Andando en subida, algunos taxis desaceleraban para mirarnos y al devolverles la vista, continuaban su recorrido… éramos objeto de curiosidad, no de ingresos para los conductores. A esas alturas ya nos importaba muy poco los taxis, estábamos más cerca de la casa y si habíamos soportado esa caminada desde El Poblado, la llegada a la casa iba a ser una pecuequita nada más, como la que nos dio por la humedad en las medias.

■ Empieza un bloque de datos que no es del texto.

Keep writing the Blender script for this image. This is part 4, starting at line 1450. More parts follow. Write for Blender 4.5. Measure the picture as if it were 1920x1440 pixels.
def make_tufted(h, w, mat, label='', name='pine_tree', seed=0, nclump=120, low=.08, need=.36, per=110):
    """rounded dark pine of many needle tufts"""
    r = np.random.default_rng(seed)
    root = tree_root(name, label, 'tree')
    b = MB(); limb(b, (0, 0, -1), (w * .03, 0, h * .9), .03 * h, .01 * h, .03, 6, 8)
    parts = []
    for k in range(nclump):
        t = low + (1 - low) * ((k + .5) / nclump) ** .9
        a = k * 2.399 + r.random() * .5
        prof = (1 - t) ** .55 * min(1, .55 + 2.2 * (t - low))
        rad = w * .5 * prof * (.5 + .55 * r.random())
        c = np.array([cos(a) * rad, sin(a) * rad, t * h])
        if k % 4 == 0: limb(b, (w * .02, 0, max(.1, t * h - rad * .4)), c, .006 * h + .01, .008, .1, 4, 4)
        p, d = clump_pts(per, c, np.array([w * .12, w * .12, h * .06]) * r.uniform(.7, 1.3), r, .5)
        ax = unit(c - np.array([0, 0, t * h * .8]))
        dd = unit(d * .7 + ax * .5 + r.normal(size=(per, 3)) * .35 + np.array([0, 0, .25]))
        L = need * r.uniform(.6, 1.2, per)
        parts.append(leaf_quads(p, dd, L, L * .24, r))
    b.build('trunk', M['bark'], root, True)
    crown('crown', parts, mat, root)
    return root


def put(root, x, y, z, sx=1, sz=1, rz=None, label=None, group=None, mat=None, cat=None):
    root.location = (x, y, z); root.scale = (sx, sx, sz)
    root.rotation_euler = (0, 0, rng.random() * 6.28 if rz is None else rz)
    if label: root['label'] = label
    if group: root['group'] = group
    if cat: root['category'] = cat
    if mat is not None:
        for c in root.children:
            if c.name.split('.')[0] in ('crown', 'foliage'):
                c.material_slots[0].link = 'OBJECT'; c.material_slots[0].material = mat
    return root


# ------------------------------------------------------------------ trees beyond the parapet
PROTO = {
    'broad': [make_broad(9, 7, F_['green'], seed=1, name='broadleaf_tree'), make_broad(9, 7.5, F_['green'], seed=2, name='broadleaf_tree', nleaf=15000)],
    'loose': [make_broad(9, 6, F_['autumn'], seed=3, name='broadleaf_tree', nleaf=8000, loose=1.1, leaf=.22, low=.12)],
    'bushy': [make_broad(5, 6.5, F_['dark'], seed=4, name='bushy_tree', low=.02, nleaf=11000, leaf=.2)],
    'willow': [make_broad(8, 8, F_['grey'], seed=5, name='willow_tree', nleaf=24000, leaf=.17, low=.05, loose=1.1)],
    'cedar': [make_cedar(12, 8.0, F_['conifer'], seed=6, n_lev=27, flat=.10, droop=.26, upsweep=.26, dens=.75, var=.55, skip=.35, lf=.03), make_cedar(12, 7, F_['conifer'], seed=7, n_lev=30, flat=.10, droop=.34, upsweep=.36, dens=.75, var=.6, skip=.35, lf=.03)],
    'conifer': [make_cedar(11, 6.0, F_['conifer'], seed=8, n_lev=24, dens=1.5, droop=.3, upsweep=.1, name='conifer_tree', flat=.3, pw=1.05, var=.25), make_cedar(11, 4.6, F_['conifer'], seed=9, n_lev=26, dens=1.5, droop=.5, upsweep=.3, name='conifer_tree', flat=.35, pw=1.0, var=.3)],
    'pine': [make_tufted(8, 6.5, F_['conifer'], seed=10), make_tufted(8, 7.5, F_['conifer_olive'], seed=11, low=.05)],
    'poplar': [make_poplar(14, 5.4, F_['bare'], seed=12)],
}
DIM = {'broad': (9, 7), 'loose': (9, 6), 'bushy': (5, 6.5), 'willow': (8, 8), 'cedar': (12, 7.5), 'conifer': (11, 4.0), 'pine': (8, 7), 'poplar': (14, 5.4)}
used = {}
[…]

Odiábamos al mundo, nos sentíamos miserables, rechazados, a punto de caer al piso fatigados; pero no nos íbamos a dejar ganar de las circunstancias y repetíamos como un mantra: "no se les ocurra venirse a pie". Casi a las cuatro de la mañana llegamos a nuestro destino. Nos hicimos un par de reconfortantes chocolistos y nos dispusimos a secarnos y ponernos la piyama para por fin, acostarnos a descansar después de 9.5 km, 100 o 120 cuadras mal contadas, que en carro hubieran sido 15 minutos y a pie fueron más de tres horas.

¡No!

La mesa de dibujo…

La resistencia del metalero. Esa caminada fue una de las más largas y aguantadoras que mi hermano y yo nos hemos dado, la atribuímos a esa frase inocente de mi mamá. Siempre que su mamá le diga algo, haga caso, si le da una chaqueta en el sol, llévela; si le dice que se lleve una piña en el morral, llévela; si le dice que no se venga a pie... espere un taxi. Es casi comparable a otra caminada que me pegué solo luego de una fiesta en la que yo fui el único sobrio desde el sábado hasta las ocho de la mañana de un domingo; aunque el record se batió la vez que aguantamos más cuando nos fuimos a Bogotá a un concierto de Venom, pero esa es otra historia.